The professors “do not agree with one another on all aspects of the controversial issue of abortion,” said their amicus brief.

“But [they] are united in insisting that all Americans — no matter what their views on abortion — have an unfettered right in our society to have access to important information about controversial matters, including abortion,” the brief said.

Six House Republicans insist that the judge erred by relying on the contentions by the NAF and Planned Parenthood that the undercover videos, a dozen of which have been released since July, are “misleading” and “highly edited.”

“The publicly released CMP videos were not ’manipulated,’ ’altered,’ ’doctored,’ or ’misleadingly edited’ in any way contrary to the accusations of [the NAF] and their supporters in the media and the public sphere, but were accurate recordings of conversations with NAF members that were faithfully reproduced, shared in full on CMP’s YouTube page, and fairly represented in the shorter video versions posted online,” said the House Republicans’ brief.

The NAF has argued that releasing the videos will subject its members to death threats and harassment, but the attorneys general pointed out that they regularly handle material in cases involving danger to people’s lives and property.
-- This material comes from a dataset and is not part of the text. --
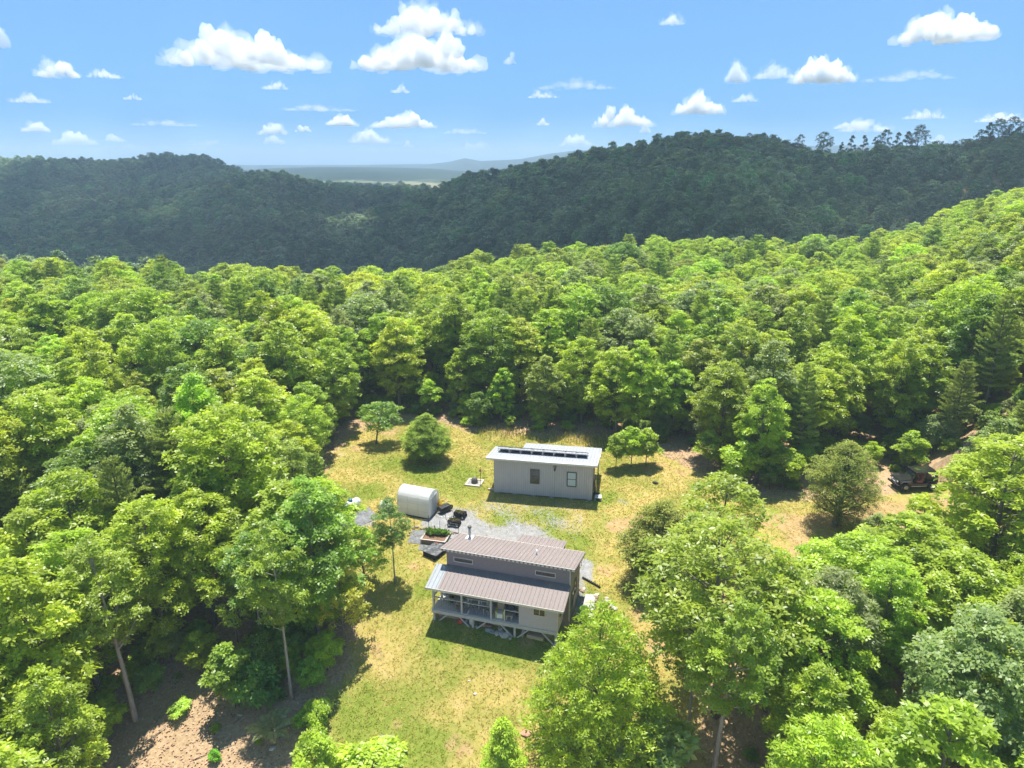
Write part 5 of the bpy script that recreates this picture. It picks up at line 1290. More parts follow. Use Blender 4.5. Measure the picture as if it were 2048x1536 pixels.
for px_, py_, top, wd, k, lab, tn in ((1965, 1190, 868, 300, 10, 'bright yellow-green tree at the right edge partly hiding the off-roader', 'yellow-green'), (1800, 1240, 1035, 230, 0, 'rounded bright tree in front of the dirt track, right of the roadside cedar', 'bright green'),
                                      (1690, 1290, 1070, 230, 7, 'leafy tree in front of the roadside cedar', 'fresh lime green'), (1530, 1420, 1105, 190, 5, 'bright tree right of the airy oak', 'bright green'), (1395, 1235, 1030, 150, 11, 'young pointed tree behind the airy oak', 'bright green'),
                                      (1900, 1340, 1110, 260, 2, 'wide rounded tree below the off-roader', 'bright green'), (1600, 1480, 1180, 260, 10, 'spreading tree in the lower right wood', 'fresh lime green')):
    hero('yard_tree', NEAR[k], 12.0, (3.1, 2.6, 3.4, 2.9, 3.5, 2.8, 2.5, 3.2, 3.7, 2.3, 3.6, 3.0)[k], px_, py_, top, wd, lab, 'tree', TINT[tn])
for px_, py_, top, wd, k, lab, tn in ((25, 1640, 1230, 260, 2, 'broad bright tree filling the bottom left corner', 'yellow-green'), (165, 1690, 1340, 190, 5, 'bright bushy tree cut by the bottom edge below the bank', 'bright green'), (130, 1560, 1120, 200, 6, 'thin pale-trunked tree at the bottom left of the bank', 'yellow-green'), (60, 1480, 1060, 220, 3, 'tall leafy tree at the left frame edge beside the bank', 'bright green'), (200, 1400, 1060, 170, 9, 'narrow tree left of the big grey trunk', 'fresh lime green'),
                                      (345, 1235, 1000, 190, 10, 'full-crowned tree directly above the bare bank', 'bright green'), (430, 1250, 980, 190, 7, 'bright tree behind the forked tree above the bank', 'yellow-green'), (590, 1230, 960, 200, 1, 'upright tree behind the slender straight trunk', 'bright green'), (665, 1190, 960, 170, 5, 'lawn-edge tree level with the slender tree by the greenhouse', 'fresh lime green')):
    hero('bank_tree', NEAR[k], 12.0, (3.1, 2.6, 3.4, 2.9, 3.5, 2.8, 2.5, 3.2, 3.7, 2.3, 3.6, 3.0)[k], px_, py_, top, wd, lab, 'tree', TINT[tn])

for px_, py_, top, wd, k, lab, tn in ((330, 1330, 1250, 70, 0, 'slim understorey sapling uphill of the big grey trunk', 'bright green'), (405, 1345, 1265, 80, 1, 'yellowish sapling in the gap above the bank', 'yellow-green'), (215, 1480, 1400, 80, 2, 'low sapling left of the big grey trunk foot', 'fresh lime green'),
                                      (120, 1505, 1400, 110, 0, 'leafy sapling at the left of the bank', 'bright green'), (540, 1350, 1270, 70, 1, 'thin sapling close left of the slender straight trunk', 'bright green'), (655, 1340, 1270, 70, 2, 'sapling at the shady corner of the front lawn', 'fresh lime green'),
                                      (1415, 940, 862, 70, 1, 'sapling at the wood edge between shed and track', 'bright green'), (1475, 975, 880, 80, 0, 'leafy sapling where the dirt track meets the wood', 'fresh lime green')):
    hero('edge_sapling', SAPLING[k], 4.2, 1.45, px_, py_, top, wd, lab, 'sapling', TINT[tn])
# fern-like sumac on the bank
p = at(545, 1475); t = thing('feather_leaf_plant', 'pale fern-like plant with long feathered leaves on the bank', 'fern', p, 0)
g = np.random.default_rng(77)
for k in range(13):
    a = k * 2.4; ln = g.uniform(1.0, 1.6); rise = g.uniform(.55, 1.2)
    s_ = np.linspace(.12, 1, 22); d_ = np.array([math.cos(a), math.sin(a), 0]); sd_ = np.array([-d_[1], d_[0], 0])
    pc = d_ * (ln * s_)[:, None] + np.array([0, 0, 1]) * (rise * np.sin(s_ * 2.2))[:, None] + [0, 0, .35]
    Ps, Ds, Ss, Ls, Ws = [], [], [], [], []
    for sg in (-1, 1):
        Ps.append(pc); Ds.append(unit(sg * sd_ + d_ * .35 + np.array([0, 0, -.15]) + np.zeros((22, 3)))); Ss.append(np.tile(d_, (22, 1))); Ls.append(.36 * np.sin(np.clip(s_, .1, .97) * 3.0)); Ws.append(np.full(22, .085))
    me = quads_mesh('frond', leaf_quads(np.concatenate(Ps), np.concatenate(Ds), np.concatenate(Ss), np.concatenate(Ls), np.concatenate(Ws), np.full(44, -.1)), g.uniform(.3, .8, 44), M['leaf'])
    o = link('frond', me, None, t); o['tint'] = [.26, .32, .15]
MB().tube([(0, 0, -.1), (0, 0, .45)], [.05, .03], 7).build('stem', M['branch'], t)

HERO_BASES = [(853, 922), (752, 888), (1673, 1052), (1310, 1130), (1195, 1500), (1232, 938), (1262, 934), (1292, 932), (1440, 1440), (1450, 1085), (1375, 1478), (1425, 1565), (272, 1440), (584, 1396), (478, 1300), (528, 1310), (690, 1292), (640, 1290), (790, 1165), (730, 1175), (1800, 985), (1840, 980), (1965, 1190), (1800, 1240), (1690, 1290), (1530, 1420), (1395, 1235), (1900, 1340), (1600, 1480), (130, 1560), (60, 1480), (200, 1400), (345, 1235), (430, 1250), (590, 1230), (665, 1190), (25, 1640), (165, 1690)]

# ------------------------------------------------------------------ countless small stuff: grass, gravel, fallen leaves
def ground_stuff():
    n = 150000
    x = rng.uniform(-26, 34, n); y = rng.uniform(26, 84, n)
    px_, py_ = project(np.column_stack([x, y, H(x, y)]))
    li, gr, di, lu = masks(x, y)
    hx = (HM.inverted() @ Matrix.Identity(4))
    lx = (x - HB[0]) * math.cos(-HROT) - (y - HB[1]) * math.sin(-HROT); ly = (x - HB[0]) * math.sin(-HROT) + (y - HB[1]) * math.cos(-HROT)
    hid = (lx > .2) & (lx < 9.5) & (ly > .3) & (ly < 5.1)
    qx = (x - SB[0]) * math.cos(-SROT) - (y - SB[1]) * math.sin(-SROT); qy = (x - SB[0]) * math.sin(-SROT) + (y - SB[1]) * math.cos(-SROT)
    hid |= (qx > 0) & (qx < 8.9) & (qy > 0) & (qy < 3.4)
    vis = (px_ > -60) & (px_ < 2110) & (py_ < 1580) & ~hid
    g = np.random.default_rng(5)
    k = vis & (g.random(n) > np.clip(li * 1.1 + gr + di * .95, 0, .97))
    X, Y = x[k], y[k]; Z = H(X, Y); m = len(X); L_ = lu[k]
    patch = np.sin(.9 * X + .4 * Y) * np.sin(.7 * Y - .5 * X) * .25 + .25 * np.sin(2.9 * X) * np.sin(2.3 * Y)
    lush_f = np.clip(.27 + L_ * .7 + patch + g.normal(0, .14, m), 0, 1)
    V, LV, TI = [], [], []
    for j in range(3):
        a = g.uniform(0, 6.28, m); D = unit(np.column_stack([np.cos(a) * .8, np.sin(a) * .8, g.uniform(.25, .9, m)]))
        P = np.column_stack([X + g.normal(0, .05, m), Y + g.normal(0, .05, m), Z + .0])
        V.append(leaf_quads(P, D, unit(np.cross(D, g.normal(size=(m, 3)))), g.uniform(.07, .17, m), g.uniform(.03, .055, m), np.full(m, -.2))); LV.append(np.clip(g.normal(.45, .15, m), 0, 1))
        TI.append(lush_f)
    me = quads_mesh('grass', np.concatenate(V), np.concatenate(LV), M['grass_dry'])
    lf = np.repeat(np.concatenate(TI), 4)[:, None]
    col = np.array([.52, .405, .125]) * (1 - lf) + np.array([.26, .31, .032]) * lf
    a = me.attributes.new('blade', 'FLOAT_COLOR', 'POINT'); a.data.foreach_set('color', np.column_stack([col, np.ones(len(col))]).astype(np.float32).ravel())
    tag(link('grass', me, None), kind='stuff')
    # fallen leaves on the forest floor
    k = vis & (li > .45) & (g.random(n) < .75); X, Y = x[k], y[k]; m = len(X)
    P = np.column_stack([X, Y, H(X, Y) + .02]); a = g.uniform(0, 6.28, m); D = unit(np.column_stack([np.cos(a), np.sin(a), g.normal(.15, .25, m)]))
    me = quads_mesh('leaf_litter', leaf_quads(P, D, unit(np.cross(D, np.array([0, 0, 1]) + g.normal(size=(m, 3)) * .3)), g.uniform(.10, .24, m), g.uniform(.07, .15, m), g.normal(0, .2, m)), np.clip(g.normal(.5, .28, m), 0, 1), M['dead_leaf'])
    tag(link('leaf_litter', me, None), kind='stuff')
    # gravel
    n2 = 60000; cx_ = np.concatenate([g.uniform(-9, 6, n2), g.uniform(3.5, 9, 12000)]); cy_2 = np.concatenate([g.uniform(46, 58, n2), g.uniform(37, 50, 12000)])
    _, gr2, _, _ = masks(cx_, cy_2); k = g.random(len(cx_)) < gr2 * .9
    X, Y = cx_[k], cy_2[k]; m = len(X); Z = H(X, Y); s_ = g.uniform(.025, .065, m); T = np.array([[1, 0, -.5], [-.5, .87, -.5], [-.5, -.87, -.5], [0, 0, .9]])
    a = g.uniform(0, 6.28, m); ca, sa = np.cos(a), np.sin(a)
    V = np.empty((m, 4, 3)); 
    for q_ in range(4):
        tx_, ty_, tz_ = T[q_]; V[:, q_, 0] = X + s_ * (tx_ * ca - ty_ * sa); V[:, q_, 1] = Y + s_ * (tx_ * sa + ty_ * ca); V[:, q_, 2] = Z + s_ * (tz_ * .8 + .35)
    me = bpy.data.meshes.new('gravel'); F = np.array([[0, 1, 3], [1, 2, 3], [2, 0, 3]])[None] + 4 * np.arange(m)[:, None, None]
    me.vertices.add(4 * m); me.vertices.foreach_set('co', V.astype(np.float32).ravel()); me.loops.add(9 * m); me.loops.foreach_set('vertex_index', F.ravel().astype(np.int32)); me.polygons.add(3 * m); me.polygons.foreach_set('loop_start', np.arange(0, 9 * m, 3, dtype=np.int32)); me.update(calc_edges=True)
    me.materials.append(M['gravel']); tag(link('gravel', me, None), kind='stuff')
    # tall dry grass behind the shed
    m = 1100; t_ = g.uniform(0, 1, m); pts = np.array([at(960, 868), at(1040, 874), at(1140, 880), at(1210, 886)]); ii = np.minimum((t_ * 3).astype(int), 2); ff = t_ * 3 - ii
    P = pts[ii] * (1 - ff)[:, None] + pts[ii + 1] * ff[:, None] + np.column_stack([g.normal(0, .5, m), g.normal(0, .9, m), np.zeros(m)]); P[:, 2] = H(P[:, 0], P[:, 1])
    D = unit(np.column_stack([g.normal(0, .3, m), g.normal(0, .3, m), np.ones(m)]))
    me = quads_mesh('tall_grass', leaf_quads(P, D, unit(np.cross(D, g.normal(size=(m, 3)))), g.uniform(.35, .8, m), g.uniform(.04, .08, m), np.full(m, -.2)), g.uniform(.3, .8, m), M['grass_dry'])
    a = me.attributes.new('blade', 'FLOAT_COLOR', 'POINT'); c_ = np.where(g.random(m)[:, None] < .5, np.array([.40, .32, .11]), np.array([.24, .27, .05])); a.data.foreach_set('color', np.column_stack([np.repeat(c_, 4, 0), np.ones(4 * m)]).astype(np.float32).ravel())
    tag(link('tall_grass', me, None), kind='stuff')
ground_stuff()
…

“If law enforcement cannot be trusted to handle information with the potential to risk bodily harm or even death if it falls into the wrong hands, then it simply cannot do its job,” said the attorneys general.

The brief was filed by Mr. Brnovich and supported by the attorneys general of Alabama, Arkansas, Georgia, Louisiana, Michigan, Montana, Nebraska, Nevada, Oklahoma, South Carolina, Texas, Utah and Wisconsin.